:: PROVIDED MATERIAL
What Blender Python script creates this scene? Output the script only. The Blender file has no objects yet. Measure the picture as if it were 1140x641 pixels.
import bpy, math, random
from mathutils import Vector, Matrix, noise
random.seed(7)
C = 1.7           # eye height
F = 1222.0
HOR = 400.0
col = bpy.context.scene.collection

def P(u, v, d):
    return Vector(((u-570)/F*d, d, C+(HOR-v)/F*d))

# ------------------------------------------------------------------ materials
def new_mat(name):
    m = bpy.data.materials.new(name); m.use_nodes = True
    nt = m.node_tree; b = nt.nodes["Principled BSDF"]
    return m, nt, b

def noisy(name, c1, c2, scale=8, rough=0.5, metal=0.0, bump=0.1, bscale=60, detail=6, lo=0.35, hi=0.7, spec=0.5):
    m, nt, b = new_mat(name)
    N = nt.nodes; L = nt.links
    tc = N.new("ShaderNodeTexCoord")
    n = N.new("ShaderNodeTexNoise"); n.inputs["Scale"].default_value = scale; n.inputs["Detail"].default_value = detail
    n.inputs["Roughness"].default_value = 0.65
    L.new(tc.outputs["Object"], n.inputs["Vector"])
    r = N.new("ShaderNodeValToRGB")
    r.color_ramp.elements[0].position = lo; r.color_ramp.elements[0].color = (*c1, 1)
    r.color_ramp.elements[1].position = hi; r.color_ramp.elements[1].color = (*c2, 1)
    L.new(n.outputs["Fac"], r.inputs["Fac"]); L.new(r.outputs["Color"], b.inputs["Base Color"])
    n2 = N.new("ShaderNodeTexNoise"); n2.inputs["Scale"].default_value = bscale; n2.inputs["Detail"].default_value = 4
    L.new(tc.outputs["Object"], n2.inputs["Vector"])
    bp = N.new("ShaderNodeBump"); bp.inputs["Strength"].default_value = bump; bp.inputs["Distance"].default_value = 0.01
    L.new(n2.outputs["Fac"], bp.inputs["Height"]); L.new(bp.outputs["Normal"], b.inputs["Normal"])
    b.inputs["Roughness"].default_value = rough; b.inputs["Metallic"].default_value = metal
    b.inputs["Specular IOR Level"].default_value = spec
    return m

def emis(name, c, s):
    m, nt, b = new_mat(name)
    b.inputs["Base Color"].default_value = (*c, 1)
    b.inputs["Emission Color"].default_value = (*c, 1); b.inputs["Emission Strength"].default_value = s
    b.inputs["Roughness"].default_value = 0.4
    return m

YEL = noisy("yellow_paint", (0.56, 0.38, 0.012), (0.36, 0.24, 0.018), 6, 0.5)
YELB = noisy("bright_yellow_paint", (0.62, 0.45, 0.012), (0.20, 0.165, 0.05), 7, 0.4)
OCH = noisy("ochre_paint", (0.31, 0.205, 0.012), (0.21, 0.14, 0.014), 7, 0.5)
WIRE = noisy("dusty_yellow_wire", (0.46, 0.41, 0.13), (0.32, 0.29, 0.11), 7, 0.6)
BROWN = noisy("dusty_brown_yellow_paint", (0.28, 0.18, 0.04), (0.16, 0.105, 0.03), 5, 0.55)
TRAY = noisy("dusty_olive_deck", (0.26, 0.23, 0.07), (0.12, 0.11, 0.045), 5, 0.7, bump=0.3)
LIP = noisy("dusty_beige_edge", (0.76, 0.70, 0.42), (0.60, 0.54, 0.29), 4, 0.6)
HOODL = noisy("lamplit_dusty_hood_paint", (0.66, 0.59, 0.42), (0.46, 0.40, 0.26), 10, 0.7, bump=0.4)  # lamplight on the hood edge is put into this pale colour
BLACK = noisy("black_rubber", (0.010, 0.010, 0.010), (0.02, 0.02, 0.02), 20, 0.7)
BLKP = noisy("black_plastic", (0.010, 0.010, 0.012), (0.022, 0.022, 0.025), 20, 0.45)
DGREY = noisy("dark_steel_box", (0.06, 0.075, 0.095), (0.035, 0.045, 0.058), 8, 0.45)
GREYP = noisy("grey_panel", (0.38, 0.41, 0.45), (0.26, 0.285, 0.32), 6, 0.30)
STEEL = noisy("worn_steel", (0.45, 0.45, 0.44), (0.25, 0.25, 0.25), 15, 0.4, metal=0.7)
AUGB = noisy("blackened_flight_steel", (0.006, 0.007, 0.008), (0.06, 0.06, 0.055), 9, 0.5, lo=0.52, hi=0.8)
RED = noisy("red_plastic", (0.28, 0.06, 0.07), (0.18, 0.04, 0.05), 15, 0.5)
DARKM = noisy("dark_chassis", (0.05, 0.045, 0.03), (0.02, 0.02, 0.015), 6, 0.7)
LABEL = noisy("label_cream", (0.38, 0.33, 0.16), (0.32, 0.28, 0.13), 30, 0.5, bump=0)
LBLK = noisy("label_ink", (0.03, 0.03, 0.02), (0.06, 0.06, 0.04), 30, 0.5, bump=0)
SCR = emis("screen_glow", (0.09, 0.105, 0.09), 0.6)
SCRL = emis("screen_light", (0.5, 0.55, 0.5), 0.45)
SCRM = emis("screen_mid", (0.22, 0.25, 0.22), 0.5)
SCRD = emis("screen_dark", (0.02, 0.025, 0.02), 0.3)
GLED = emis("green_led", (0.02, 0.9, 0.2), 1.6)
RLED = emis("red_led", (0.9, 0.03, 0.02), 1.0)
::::
Write out a verbatim copy of the data, beginning with its first line and ending with the line that contains "return m, nt, b".

→ **ANSWER TO THIS EXERCISE**
What Blender Python script creates this scene? Output the script only. The Blender file has no objects yet. Measure the picture as if it were 1140x641 pixels.
import bpy, math, random
from mathutils import Vector, Matrix, noise
random.seed(7)
C = 1.7           # eye height
F = 1222.0
HOR = 400.0
col = bpy.context.scene.collection

def P(u, v, d):
    return Vector(((u-570)/F*d, d, C+(HOR-v)/F*d))

# ------------------------------------------------------------------ materials
def new_mat(name):
    m = bpy.data.materials.new(name); m.use_nodes = True
    nt = m.node_tree; b = nt.nodes["Principled BSDF"]
    return m, nt, b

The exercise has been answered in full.